On tasting wine when you have a head cold

Blocked sinuses. Muted sense of taste and smell. My body dosed with those ‘all in one’ cold and flu tablets from Boots.

Not the building blocks of a successful competitive wine tasting event. This became apparent on the first wine of the evening, when what I thought was a sauvignon blanc of some persuasion was actually a riesling – from New Zealand. Through the art of blagging we gained points by getting the country, vintage and price correct.

However, the thought going through my mind at this moment was this: oh crap.

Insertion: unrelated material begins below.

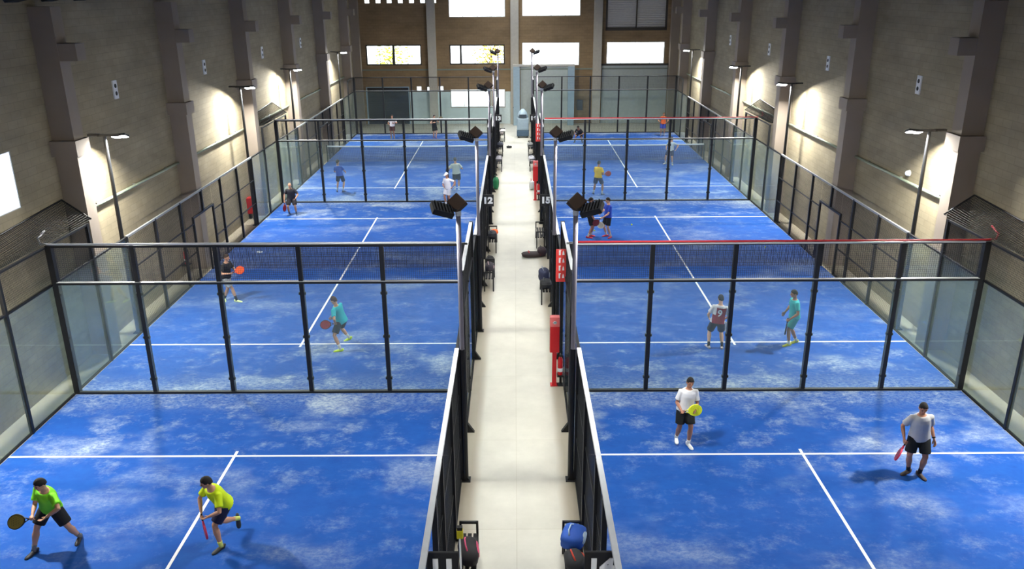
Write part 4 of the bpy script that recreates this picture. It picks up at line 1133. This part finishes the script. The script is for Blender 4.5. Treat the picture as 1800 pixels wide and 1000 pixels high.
# 7 maroon football shirt seen from behind, court 15
ax = V((0.35, 0.25, -0.9))
_, g = person('person from behind in a maroon and white shirt numbered 9 on court 15', 1.74, (0.12, 1), (5.69, 21.50, 0.85), (5.74, 21.52, 1.36), (-0.1, 1, -0.1),
    [(5.87, 21.48, 0, (0.2, 0.9), 0), (5.50, 21.54, 0, (-0.2, 0.9), 0)], [(5.96, 21.72, 0.84), (5.50, 21.76, 0.86)], (138, 26, 58), (28, 32, 56), (206, 190, 186), (30, 34, 48),
    grips=(ax, None), skin='c', hair=(24, 26, 36), two_tone=(216, 214, 222), number='9', sock_h=0.2, bulk=1.05)
racket(g[0], ax, V((0.4, -1, 0)), 'white racket hanging from the hand of the maroon shirted player', (226, 228, 230), (206, 208, 212))
# 8 teal outfit in profile, court 15
ax = V((-0.1, -0.1, -0.95))
_, g = person('person standing side-on in a teal shirt and teal shorts on court 15', 1.76, (-1, -0.12), (7.93, 21.76, 0.91), (7.88, 21.75, 1.41), (-1, -0.1, -0.15),
    [(8.10, 21.88, 0, (-0.85, -0.3), 0), (7.82, 21.66, 0, (-0.95, -0.3), 0)], [(7.74, 22.0, 0.92), (7.74, 21.52, 0.90)], (54, 176, 178), (40, 146, 148), (196, 200, 60), (226, 222, 206),
    grips=(None, ax), skin='b', elbows=(None, (0.7, -0.6, 0)), sock_h=0.08, long_shirt=0.04)
racket(g[1], ax, V((-1, 0.4, 0)), 'dark racket hanging from the hand of the teal dressed player', (52, 62, 66), (32, 36, 40))
# 9, 10 two players talking on court 15
ax = V((0.75, -0.1, -0.6))
_, g = person('person in a black sleeveless top talking to the blue shirted player on court 15', 1.76, (1, -0.15), (3.07, 32.72, 0.91), (3.06, 32.70, 1.41), (1, -0.1, -0.1),
    [(3.0, 32.60, 0, (0.9, -0.2), 0), (3.12, 32.82, 0, (1, 0.1), 0)], [(3.22, 32.50, 0.82), (3.2, 32.95, 0.85)], (24, 24, 28), (20, 20, 26), (196, 40, 60), (200, 190, 180),
    grips=(ax, None), skin='b', sleeveless=True, voxel=0.016)
racket(g[0], ax, V((0.1, -1, 0.3)), 'pale racket held low by the player in the black sleeveless top', (206, 196, 176), (226, 222, 214))
ax = V((-0.7, -0.1, -0.65))
_, g = person('person in a royal blue T-shirt and black shorts facing a team mate on court 15', 1.76, (-0.9, -0.4), (3.80, 32.70, 0.91), (3.81, 32.70, 1.41), (-0.95, -0.2, -0.15),
    [(3.78, 32.84, 0, (-0.9, -0.3), 0), (3.93, 32.62, 0, (-0.6, -0.8), 0)], [(3.52, 32.86, 1.0), (3.58, 32.48, 0.92)], (34, 66, 176), (24, 26, 34), (190, 44, 60), (210, 200, 196),
    grips=(None, ax), skin='c', voxel=0.016, elbows=(None, (0.8, -0.3, -0.2)))
racket(g[1], ax, V((0.2, -1, 0.2)), 'dark red racket held by the royal blue shirted player', (110, 26, 40), (70, 24, 34))
# 11 bald player in charcoal, court 12 far corner
ax = V((-0.08, -0.12, -0.95))
_, g = person('bald person in a charcoal shirt and dark shorts in the far corner of court 12', 1.68, (0.1, -1), (-10.18, 36.60, 0.82), (-10.16, 36.46, 1.28), (-0.05, -0.95, -0.25),
    [(-10.33, 36.55, 0, (-0.3, -0.9), 0), (-10.02, 36.60, 0, (0.4, -0.9), 0)], [(-10.46, 36.38, 0.74), (-9.92, 36.36, 0.86)], (54, 52, 58), (34, 30, 36), (60, 84, 120), (90, 100, 120),
    grips=(ax, None), skin='a', bald=True, voxel=0.016, bulk=1.08)
racket(g[0], ax, V((1, -0.3, 0)), 'red gripped racket hanging from the hand of the bald player', (150, 34, 48), (120, 30, 40))
# 12 blue shirt seen from behind, court 13
person('person from behind in a blue shirt and navy shorts on court 13', 1.74, (0.3, 0.95), (-8.86, 41.05, 0.90), (-8.92, 41.02, 1.40), (0.5, 0.9, -0.1),
    [(-8.74, 41.05, 0, (0.5, 0.8), 0), (-9.06, 41.1, 0, (-0.4, 0.9), 0)], [(-8.62, 41.30, 0.98), (-8.98, 41.34, 0.95)], (40, 84, 176), (22, 32, 66), (48, 66, 108), (160, 170, 190), skin='a', hair=(40, 32, 30), voxel=0.018)
# 13 pale grey shirt from behind, court 13
person('person from behind in a pale grey shirt and dark shorts on court 13', 1.76, (0.05, 1), (-2.98, 41.32, 0.91), (-3.02, 41.30, 1.41), (0, 1, -0.05),
    [(-2.88, 41.32, 0, (0.2, 0.9), 0), (-3.08, 41.36, 0, (-0.2, 0.9), 0)], [(-2.80, 41.52, 1.12), (-3.24, 41.5, 1.12)], (198, 204, 196), (34, 44, 62), (206, 216, 228), (180, 190, 200), skin='a', hair=(50, 46, 44), voxel=0.018, bulk=1.1)
# 14 white cap and shirt, court 12 back
person('person in a white cap and white shirt close to the back glass of court 12', 1.68, (-0.5, -0.85), (-3.18, 38.2, 0.86), (-3.20, 38.16, 1.35), (-0.5, -0.8, -0.15),
    [(-3.28, 38.16, 0, (-0.5, -0.8), 0), (-3.08, 38.26, 0, (-0.2, -0.9), 0)], [(-3.36, 37.98, 0.98), (-2.92, 37.98, 0.98)], (228, 226, 232), (206, 206, 214), (226, 226, 230), (220, 220, 224), skin='b', hair=(60, 44, 38), cap=(240, 240, 242), voxel=0.016, two_tone=(232, 230, 236))
# 15 yellow shirt, court 16
ax = V((0.9, 0.15, 0.05))
_, g = person('person in an amber yellow shirt and navy shorts on court 16', 1.78, (0.55, 0.8), (4.12, 40.2, 0.91), (4.13, 40.22, 1.41), (0.6, 0.75, -0.1),
    [(4.33, 40.14, 0, (0.7, 0.6), 0), (3.92, 40.28, 0, (-0.2, 0.95), 0)], [(4.36, 40.28, 1.0), (4.2, 40.52, 1.0)], (226, 184, 44), (26, 40, 76), (90, 110, 150), (190, 196, 210),
    grips=(ax, None), skin='b', hair=(36, 40, 56), voxel=0.018, bulk=1.06)
racket(g[0], ax, V((0.2, -1, 0.2)), 'dull red racket held out by the amber yellow shirted player', (158, 52, 70), (140, 50, 66))
# 16 grey shirt stepping, court 16 near the net
person('person stepping in a pale grey shirt and navy shorts near the net of court 16', 1.74, (-0.6, -0.8), (9.02, 47.5, 0.88), (9.04, 47.44, 1.37), (-0.4, -0.9, -0.1),
    [(8.78, 47.62, 0.02, (-0.7, -0.5), 0), (9.14, 47.42, 0, (0, -0.95), 0)], [(8.72, 47.3, 0.98), (9.30, 47.24, 0.98)], (178, 190, 196), (30, 40, 70), (190, 196, 190), (190, 196, 200), skin='a', hair=(40, 38, 44), voxel=0.018)
# 17-19 players at the far glass
person('person in a white shirt and dark red shorts by the far wall of court 13', 1.72, (-0.2, -1), (-8.42, 57.0, 0.89), (-8.40, 56.96, 1.39), (0.3, -0.9, -0.1),
    [(-8.52, 57.0, 0, (-0.2, -0.9), 0), (-8.33, 57.0, 0, (0.2, -0.9), 0)], [(-8.62, 56.8, 1.0), (-8.25, 56.76, 1.1)], (228, 222, 222), (66, 34, 36), (130, 116, 92), (180, 150, 120), skin='b', hair=(30, 26, 26), voxel=0.02)
ax = V((0.6, 0.1, 0.6))
_, g = person('person in a black top holding a racket up by the far wall of court 13', 1.66, (0.6, -0.8), (-5.53, 57.0, 0.86), (-5.53, 56.96, 1.35), (0.5, -0.8, 0),
    [(-5.62, 57.04, 0, (0.2, -0.9), 0), (-5.44, 56.96, 0, (0.6, -0.8), 0)], [(-5.56, 56.66, 1.12), (-5.24, 56.84, 1.15)], (26, 28, 32), (22, 26, 28), (126, 92, 120), (190, 150, 150), grips=(None, ax), skin='c', hair=(36, 34, 46), sleeveless=True, voxel=0.02)
racket(g[1], ax, V((0, -1, 0.2)), 'khaki racket raised by the black topped player at the far wall of court 13', (120, 112, 84), (90, 84, 66))
person('person in an orange shirt and blue shorts by the far wall of court 16', 1.72, (-0.1, -1), (10.26, 57.4, 0.88), (10.27, 57.36, 1.38), (0, -0.95, -0.1),
    [(10.14, 57.4, 0, (-0.2, -0.9), 0), (10.36, 57.4, 0, (0.2, -0.9), 0)], [(10.0, 57.24, 0.98), (10.5, 57.24, 0.98)], (206, 92, 40), (40, 56, 136), (110, 120, 150), (180, 180, 190), skin='b', hair=(70, 60, 44), voxel=0.02)
person('person in dark clothes bending forward on court 16 beside the aisle fence', 1.70, (-0.5, -0.85), (4.36, 55.1, 0.66), (4.22, 54.72, 0.93), (-0.4, -0.8, -0.4),
    [(4.0, 55.0, 0, (-0.4, -0.9), 0), (4.5, 55.05, 0, (0.1, -0.95), 0)], [(3.98, 54.55, 0.62), (4.36, 54.5, 0.6)], (30, 26, 36), (28, 24, 30), (44, 40, 46), (60, 56, 60), skin='b', hair=(28, 24, 26), voxel=0.02)

# ------------------------------------------------------------------ outside: two trees beyond the far windows
def tree(x, y, h, label, rgb, seed):
    rnd = random.Random(seed)
    r = thing('tree', label, 'tree', (x, y, 0), 'trees outside the far windows')
    m = MB(); m.tube([(0, 0, 0), (0.1, 0, h * 0.4), (0.0, 0.1, h * 0.8)], [0.2, 0.15, 0.06], 8)
    for k in range(5):
        a = k * 1.3; m.tube([(0, 0, h * (0.4 + 0.08 * k)), (math.cos(a) * 0.9, math.sin(a) * 0.9, h * (0.55 + 0.08 * k))], [0.07, 0.03], 6)
    m.build('trunk', plain('bark', (96, 80, 62), 0.9), r)
    m = MB()
    for k in range(420):
        d = V((rnd.gauss(0, 1), rnd.gauss(0, 1), rnd.gauss(0, 1))).normalized() * rnd.uniform(0.3, 1)
        c = V((d.x * 1.7, d.y * 1.7, h * 0.75 + d.z * 1.9)); a = rnd.uniform(0, 6.28); R = Matrix.Rotation(a, 3, 'Z') @ Matrix.Rotation(rnd.uniform(-1, 1), 3, 'X')
        vs = [c + R @ V(q) for q in ((-0.16, 0, 0), (0, -0.1, 0.03), (0.2, 0, 0), (0, 0.1, 0.03))]
        m.add(vs, [(0, 1, 2, 3)])
    m.build('leaves', plain('leaf_%d_%d_%d' % rgb, rgb, 0.7, var=0.3), r)
tree(-10.1, 70.5, 6.0, 'yellow-green tree seen through the window above the dark roller door', (196, 204, 70), 3)
tree(-2.0, 72.5, 6.2, 'pale yellow tree seen through the window beside the aisle end', (212, 196, 90), 4)
struct(box('ground_outside', (-40, WE + 0.4, -0.35), (40, 120, -0.05), plain('pale_paving', (190, 188, 180), 0.9)))

# ------------------------------------------------------------------ light
w = bpy.data.worlds.new('overcast'); S.world = w; w.use_nodes = True
nt = w.node_tree; bg = nt.nodes['Background']
gr = nt.nodes.new('ShaderNodeTexGradient'); tcw = nt.nodes.new('ShaderNodeTexCoord'); sx = nt.nodes.new('ShaderNodeSeparateXYZ')
cr = nt.nodes.new('ShaderNodeValToRGB')
cr.color_ramp.elements[0].color = (0.93, 0.95, 1, 1); cr.color_ramp.elements[1].color = (0.80, 0.89, 1, 1)
nt.links.new(tcw.outputs['Generated'], sx.inputs[0]); nt.links.new(sx.outputs[2], cr.inputs[0]); nt.links.new(cr.outputs[0], bg.inputs['Color'])
bg.inputs['Strength'].default_value = 10.0

# fill lights added under the ridge, stronger towards the far end
xm = (WL + WR) / 2
for y, en in ((16, 130), (30, 300), (44, 500), (58, 700)):
    ld = bpy.data.lights.new('ridge_fill_light', 'AREA'); ld.shape = 'RECTANGLE'; ld.size = 1.7; ld.size_y = 13.5; ld.energy = en; ld.color = (0.94, 0.97, 1.0); ld.spread = math.radians(120)
    o = bpy.data.objects.new('ridge_fill_light', ld); COL.objects.link(o); o.location = (xm, y, 12.17)

# ------------------------------------------------------------------ camera
cam = bpy.data.cameras.new('camera'); co = bpy.data.objects.new('camera', cam); COL.objects.link(co)
pit, yaw, rol, fpx = math.radians(19.744), math.radians(-0.258), math.radians(-0.372), 1447.6
F = V((math.sin(yaw) * math.cos(pit), math.cos(yaw) * math.cos(pit), -math.sin(pit)))
R_ = V((math.cos(yaw), -math.sin(yaw), 0)); U_ = R_.cross(F)
R2 = R_ * math.cos(rol) + U_ * math.sin(rol); U2 = -R_ * math.sin(rol) + U_ * math.cos(rol)
co.matrix_world = Matrix(((R2.x, U2.x, -F.x, 0), (R2.y, U2.y, -F.y, 0), (R2.z, U2.z, -F.z, 9.693), (0, 0, 0, 1)))
cam.sensor_fit = 'HORIZONTAL'; cam.sensor_width = 36.0; cam.lens = fpx / 1800 * 36.0; cam.clip_start = 0.1; cam.clip_end = 300
S.camera = co
S.view_settings.view_transform = 'Standard'
try: S.view_settings.look = 'None'
except Exception: pass
S.view_settings.exposure = -0.35; S.view_settings.gamma = 1.0; S.view_settings.use_curve_mapping = False
S.cycles.transparent_max_bounces = 40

I say ‘oh crap’ because I was on the same team as the head honcho of the company hosting the event. Didn’t want to let him down. Didn’t want to look like…a failure.

Next wine. Something white, oaky, elegant and wonderful. Surely it’s a chardonnay, I thought. Surely this is…Burgundy? Someone said viura. I pretended not to hear. Don’t be daft, I thought.

Burgundy it was – a Domain Christophe Buisson Saint-Romain. Maximum points. Hurrah.

Third wine – another white – and I found myself being torn in two directions. First sniff and a taste – I’m thinking this is another chardonnay. Burgundy again? Couldn’t be. Someone said the compère described it as quirky, out of the ordinary. Well that ruled out our option for a premier cru.

By the process of elimination we took at stab at calling it a viognier. But it didn’t *smell* of viognier, I said. Another person tried to call it an albarino. An albarino? Oh dear. Consider all the oak and hint of butter in there, I snapped back. This *must* be a chardonnay, I said. But the team voted for a viognier, so we went with it – and failed.

Chardonnay it was. A Cloudy Bay chardonnay. Oh dear. Victory is slipping away…

Next, the reds. Mild success was had in correctly identifying a Domaine Coche Dury Bourgogne Pinot Noir, then a Stephen Aviron Morgon Cote de Py Beaujolais. And then there was the Peter Franus cabnernet sauvignon, correctly identified after very nearly thinking it might have been Australian, but for the lack of a eucalyptus aroma.

Nostrils letting me down again. Strategic questions posed to the experts on hand keeping us afloat.

Victory was nearly ours but slipped from our hands in the final round. We correctly identified the Chateau Cantermerle, but our guess for the vintage was off by four years. We settled for joint-second and a half-bottle of white Burgundy to take home.